### Dataset extract
····················
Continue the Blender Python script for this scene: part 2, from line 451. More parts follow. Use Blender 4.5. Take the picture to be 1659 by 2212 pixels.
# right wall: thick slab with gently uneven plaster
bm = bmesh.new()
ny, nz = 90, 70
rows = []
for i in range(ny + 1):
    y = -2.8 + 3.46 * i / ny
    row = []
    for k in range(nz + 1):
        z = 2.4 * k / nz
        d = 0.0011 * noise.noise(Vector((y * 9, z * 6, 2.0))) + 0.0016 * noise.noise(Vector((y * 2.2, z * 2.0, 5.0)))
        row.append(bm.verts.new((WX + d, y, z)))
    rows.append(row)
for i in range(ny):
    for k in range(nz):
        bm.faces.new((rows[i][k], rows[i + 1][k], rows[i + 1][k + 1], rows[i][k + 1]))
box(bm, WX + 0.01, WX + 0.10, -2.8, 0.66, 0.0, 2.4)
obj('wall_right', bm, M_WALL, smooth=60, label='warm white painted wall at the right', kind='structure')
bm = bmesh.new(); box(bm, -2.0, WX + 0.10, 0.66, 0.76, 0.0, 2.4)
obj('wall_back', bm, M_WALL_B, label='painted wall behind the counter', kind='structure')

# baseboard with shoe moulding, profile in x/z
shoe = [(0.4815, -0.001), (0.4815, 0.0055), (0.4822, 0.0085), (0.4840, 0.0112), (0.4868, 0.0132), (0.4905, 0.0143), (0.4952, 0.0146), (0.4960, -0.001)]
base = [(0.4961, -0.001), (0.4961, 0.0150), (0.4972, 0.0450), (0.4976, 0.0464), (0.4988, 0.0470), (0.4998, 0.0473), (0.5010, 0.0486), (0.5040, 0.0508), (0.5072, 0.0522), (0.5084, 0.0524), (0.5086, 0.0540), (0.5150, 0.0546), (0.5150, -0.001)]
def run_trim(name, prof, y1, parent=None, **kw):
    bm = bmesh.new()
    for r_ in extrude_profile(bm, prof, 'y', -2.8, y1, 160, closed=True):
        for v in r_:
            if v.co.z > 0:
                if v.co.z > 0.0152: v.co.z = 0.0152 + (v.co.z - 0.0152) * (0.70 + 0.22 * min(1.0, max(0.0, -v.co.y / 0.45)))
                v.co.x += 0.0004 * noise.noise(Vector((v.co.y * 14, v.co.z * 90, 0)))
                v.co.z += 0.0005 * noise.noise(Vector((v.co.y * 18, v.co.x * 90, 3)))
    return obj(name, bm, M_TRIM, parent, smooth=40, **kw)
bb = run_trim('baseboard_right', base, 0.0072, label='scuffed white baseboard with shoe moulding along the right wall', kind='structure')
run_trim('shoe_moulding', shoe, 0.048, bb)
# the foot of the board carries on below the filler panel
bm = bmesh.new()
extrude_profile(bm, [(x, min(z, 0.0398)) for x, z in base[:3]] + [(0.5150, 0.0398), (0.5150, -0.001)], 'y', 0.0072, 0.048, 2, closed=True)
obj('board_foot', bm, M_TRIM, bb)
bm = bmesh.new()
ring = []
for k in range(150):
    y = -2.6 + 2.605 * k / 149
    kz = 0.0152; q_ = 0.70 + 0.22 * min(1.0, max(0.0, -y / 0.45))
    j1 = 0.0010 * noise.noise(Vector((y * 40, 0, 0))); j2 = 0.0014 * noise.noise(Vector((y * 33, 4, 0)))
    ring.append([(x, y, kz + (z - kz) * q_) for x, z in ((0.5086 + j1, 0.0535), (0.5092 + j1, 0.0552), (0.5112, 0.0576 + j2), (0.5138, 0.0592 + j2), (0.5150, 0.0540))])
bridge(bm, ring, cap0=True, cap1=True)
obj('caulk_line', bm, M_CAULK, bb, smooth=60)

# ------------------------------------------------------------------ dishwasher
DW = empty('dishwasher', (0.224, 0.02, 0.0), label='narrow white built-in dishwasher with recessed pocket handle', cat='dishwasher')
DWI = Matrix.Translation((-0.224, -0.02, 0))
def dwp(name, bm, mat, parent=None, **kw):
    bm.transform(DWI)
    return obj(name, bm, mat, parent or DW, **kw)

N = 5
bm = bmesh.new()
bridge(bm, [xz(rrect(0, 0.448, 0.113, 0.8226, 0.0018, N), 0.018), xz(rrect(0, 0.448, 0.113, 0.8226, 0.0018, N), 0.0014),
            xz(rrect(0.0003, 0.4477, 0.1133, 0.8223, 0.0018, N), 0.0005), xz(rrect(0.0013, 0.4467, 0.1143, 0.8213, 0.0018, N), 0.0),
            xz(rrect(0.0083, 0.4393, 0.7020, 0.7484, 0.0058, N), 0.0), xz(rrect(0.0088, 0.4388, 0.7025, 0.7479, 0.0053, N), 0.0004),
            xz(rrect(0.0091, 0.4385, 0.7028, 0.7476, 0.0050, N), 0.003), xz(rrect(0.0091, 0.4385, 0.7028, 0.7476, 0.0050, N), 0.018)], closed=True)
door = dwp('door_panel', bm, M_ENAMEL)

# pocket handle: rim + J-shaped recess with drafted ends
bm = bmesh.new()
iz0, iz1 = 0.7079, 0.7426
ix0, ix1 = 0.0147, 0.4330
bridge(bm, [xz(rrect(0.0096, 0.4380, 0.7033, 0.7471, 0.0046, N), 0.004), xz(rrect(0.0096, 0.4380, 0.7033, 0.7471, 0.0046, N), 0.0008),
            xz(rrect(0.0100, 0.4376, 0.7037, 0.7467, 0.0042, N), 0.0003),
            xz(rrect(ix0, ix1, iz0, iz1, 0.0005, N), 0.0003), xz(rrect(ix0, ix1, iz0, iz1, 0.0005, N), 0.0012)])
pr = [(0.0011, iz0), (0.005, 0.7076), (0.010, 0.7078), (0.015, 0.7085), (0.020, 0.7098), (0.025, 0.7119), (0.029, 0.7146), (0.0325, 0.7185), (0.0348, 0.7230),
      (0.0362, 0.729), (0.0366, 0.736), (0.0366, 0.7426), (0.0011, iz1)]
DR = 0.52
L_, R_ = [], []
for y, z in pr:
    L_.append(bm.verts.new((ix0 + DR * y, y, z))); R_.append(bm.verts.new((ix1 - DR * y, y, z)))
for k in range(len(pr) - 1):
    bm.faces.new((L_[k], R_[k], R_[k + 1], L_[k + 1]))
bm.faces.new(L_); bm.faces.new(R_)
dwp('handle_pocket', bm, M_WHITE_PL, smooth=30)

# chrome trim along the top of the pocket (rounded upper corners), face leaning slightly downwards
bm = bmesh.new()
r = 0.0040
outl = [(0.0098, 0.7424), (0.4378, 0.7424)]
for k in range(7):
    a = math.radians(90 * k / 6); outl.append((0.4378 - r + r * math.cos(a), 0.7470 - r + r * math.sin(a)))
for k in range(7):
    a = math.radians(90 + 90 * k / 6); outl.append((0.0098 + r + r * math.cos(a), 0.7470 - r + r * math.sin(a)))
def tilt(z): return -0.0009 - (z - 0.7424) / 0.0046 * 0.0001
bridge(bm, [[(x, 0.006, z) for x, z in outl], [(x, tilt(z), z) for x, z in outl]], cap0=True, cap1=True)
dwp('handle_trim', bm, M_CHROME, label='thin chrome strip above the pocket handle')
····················
### Work to complete
Copy the lines from the start of the data verbatim, stopping after the line containing "obj('wall_back', bm, M_WALL_B, label='painted".

### Exercise output
Continue the Blender Python script for this scene: part 2, from line 451. More parts follow. Use Blender 4.5. Take the picture to be 1659 by 2212 pixels.
# right wall: thick slab with gently uneven plaster
bm = bmesh.new()
ny, nz = 90, 70
rows = []
for i in range(ny + 1):
    y = -2.8 + 3.46 * i / ny
    row = []
    for k in range(nz + 1):
        z = 2.4 * k / nz
        d = 0.0011 * noise.noise(Vector((y * 9, z * 6, 2.0))) + 0.0016 * noise.noise(Vector((y * 2.2, z * 2.0, 5.0)))
        row.append(bm.verts.new((WX + d, y, z)))
    rows.append(row)
for i in range(ny):
    for k in range(nz):
        bm.faces.new((rows[i][k], rows[i + 1][k], rows[i + 1][k + 1], rows[i][k + 1]))
box(bm, WX + 0.01, WX + 0.10, -2.8, 0.66, 0.0, 2.4)
obj('wall_right', bm, M_WALL, smooth=60, label='warm white painted wall at the right', kind='structure')
bm = bmesh.new(); box(bm, -2.0, WX + 0.10, 0.66, 0.76, 0.0, 2.4)
obj('wall_back', bm, M_WALL_B, label='painted wall behind the counter', kind='structure')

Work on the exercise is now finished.